The satisfaction we experience after every selfless deed depends on the fact that this deed, flowing from a direct recognition of our own being in the other, in turn confirms that we were right to have recognized that our true self exists not just in our personality, not just in this separate phenomenon, but in all living things. And just as selfishness constrains the heart, this consciousness gives it space. Selfishness focuses all our interests on our separate personality, with the result being that our cognition constantly paints us a picture of countless dangers that threaten this personality at all times, making our general mood that of anxiety and unease. On the other hand, simply being aware of the fact that all living things are our own being to the same degree as our own personality, spreads our interest over all living things and gives our heart space. As a consequence of such a decrease in self-centeredness, our anxiety is curbed by being cut at its root; hence a calm, confident joy, which gives one a virtuous disposition and a clear conscience, hence a more vital sensation of joy at every good deed, clarifying to us the basis of this sentiment. An egotist feels alone amid foreign and hostile phenomena, and all he cares about is his own welfare. But a kind person lives in a world of friendly beings; the good of every one of them is his own good.

— Schopenhauer

3

So many partitions lie between us and objects! Our mood, our health, all the tissues of our eye, the windows of our room, the fog, the smoke, the rain or the dust and even the light—and all this is forever changing. Heraclitus said: “You cannot step into the same river twice”; but I would say: you cannot view the same landscape twice, because both the observer and that which is being observed are always and forever changing.

Wisdom consists in obeying the universal illusion without being deceived by it.

I think that reason inevitably leads us to the realization that everything material is only a dream within a dream. Only the sense of duty and moral obligation can take us out of the sphere of magical dreams. Only conscience tears us away from the charm of Maya; it dispels the vapors of kif, the hallucinations of opium and the tranquility of mediative indifference. Our conscience is what makes us conscious of human responsibility.

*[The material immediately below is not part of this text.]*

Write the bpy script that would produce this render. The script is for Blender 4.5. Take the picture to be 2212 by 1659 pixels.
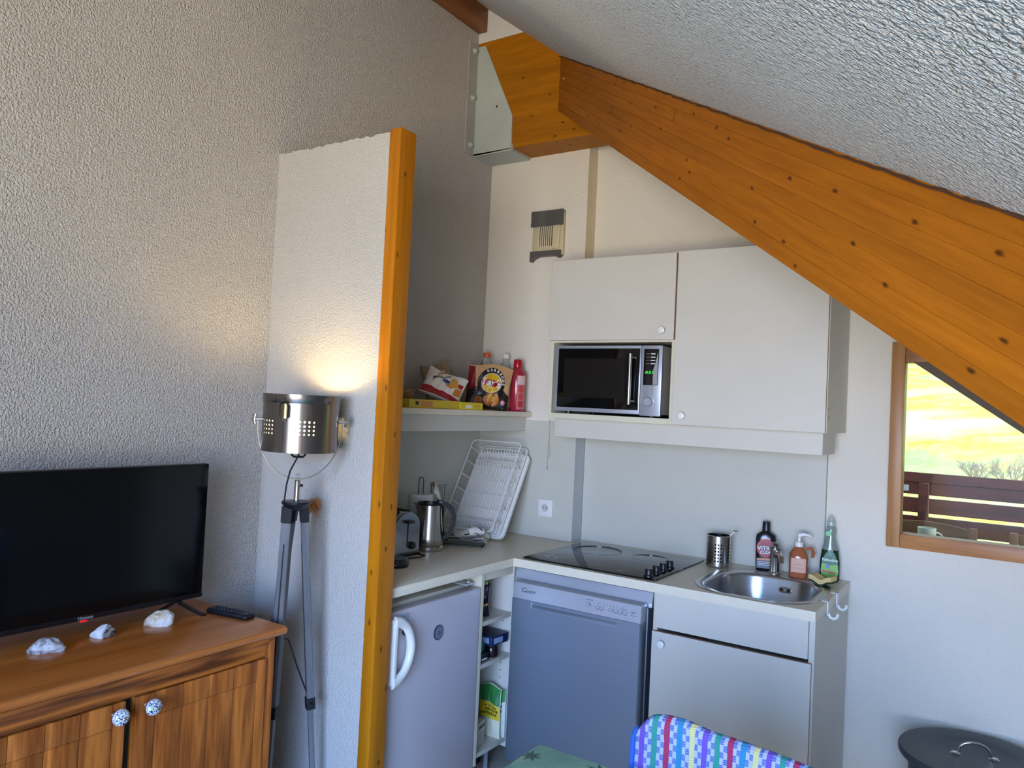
import bpy, bmesh, math, random
from mathutils import Vector, Matrix
random.seed(7)
for o in list(bpy.data.objects):
    bpy.data.objects.remove(o)
SC = bpy.context.scene
COL = SC.collection
PI = math.pi

# ------------------------------------------------------------------ camera
cam_d = bpy.data.cameras.new('camera')
cam = bpy.data.objects.new('camera', cam_d)
COL.objects.link(cam)
cam_d.sensor_width = 36.0
cam_d.lens = 1661.6 / 2212 * 36.0
cam_d.clip_start = 0.02
cam_d.clip_end = 300
cam.matrix_world = Matrix(((0.8328686, -0.02450809, 0.55292789, 2.2548),
                           (0.55140452, -0.04950143, -0.83276807, -3.2083),
                           (0.04778028, 0.99847332, -0.02771431, 1.4813),
                           (0, 0, 0, 1)))
SC.camera = cam

# ------------------------------------------------------------------ world, sun, daylight
world = bpy.data.worlds.new('world')
SC.world = world
world.use_nodes = True
wb = world.node_tree.nodes['Background']
wb.inputs[0].default_value = (0.60, 0.76, 1.0, 1)
wb.inputs[1].default_value = 1.6


def light(name, kind, loc, rot, energy, color, **kw):
    d = bpy.data.lights.new(name, kind)
    d.energy = energy
    d.color = color
    for k, v in kw.items():
        setattr(d, k, v)
    o = bpy.data.objects.new(name, d)
    COL.objects.link(o)
    o.location = loc
    o.rotation_euler = rot
    return o


# sun high on the +x side: it lights the meadow and never reaches the window walls
light('sun', 'SUN', (0, 0, 20), (0, math.radians(38), 0), 6.0, (1, 0.96, 0.88), angle=0.01)
# daylight through the wide glazed balcony front behind the camera:
# blue skylight slants down through the panes, warmer light thrown back by the sunlit ground slants up
SKYC, GRDC = (0.17, 0.42, 1.0), (1.0, 0.86, 0.64)
light('daylight_sky', 'AREA', (2.75, -5.55, 1.30), (math.radians(54), 0, math.radians(8)), 205, SKYC,
      shape='RECTANGLE', size=2.4, size_y=2.2, spread=math.radians(100))
light('daylight_ground', 'AREA', (2.75, -5.54, 1.30), (math.radians(123), 0, math.radians(8)), 118, GRDC,
      shape='RECTANGLE', size=2.4, size_y=2.2, spread=math.radians(110))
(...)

It is an alarm clock, the cry of a rooster that banishes phantoms; it is an archangel armed with a sword, who drives a human being out of his artificial paradise.

— After Amiel

4

A human being who lives for the body can become lost in the tangled labyrinths of contemplative or sensory life, but the soul always infallibly knows the truth.

— Lucy Mallory

5

The passions indeed may be stronger than the conscience, may lift up a louder voice; but their clamor differs wholly from the tone of command in which the conscience speaks. They are not clothed with its authority, its binding power. In their very triumphs they are rebuked by the moral principle, and often cower before its still, deep, menacing voice.

— Channing


The voice of conscience can always be distinguished from all other spiritual impulses by its always demanding something useless and intangible, but beautiful and attainable only by our effort.

This distinguishes our voice of conscience from the voice of vanity, which is often mixed with it.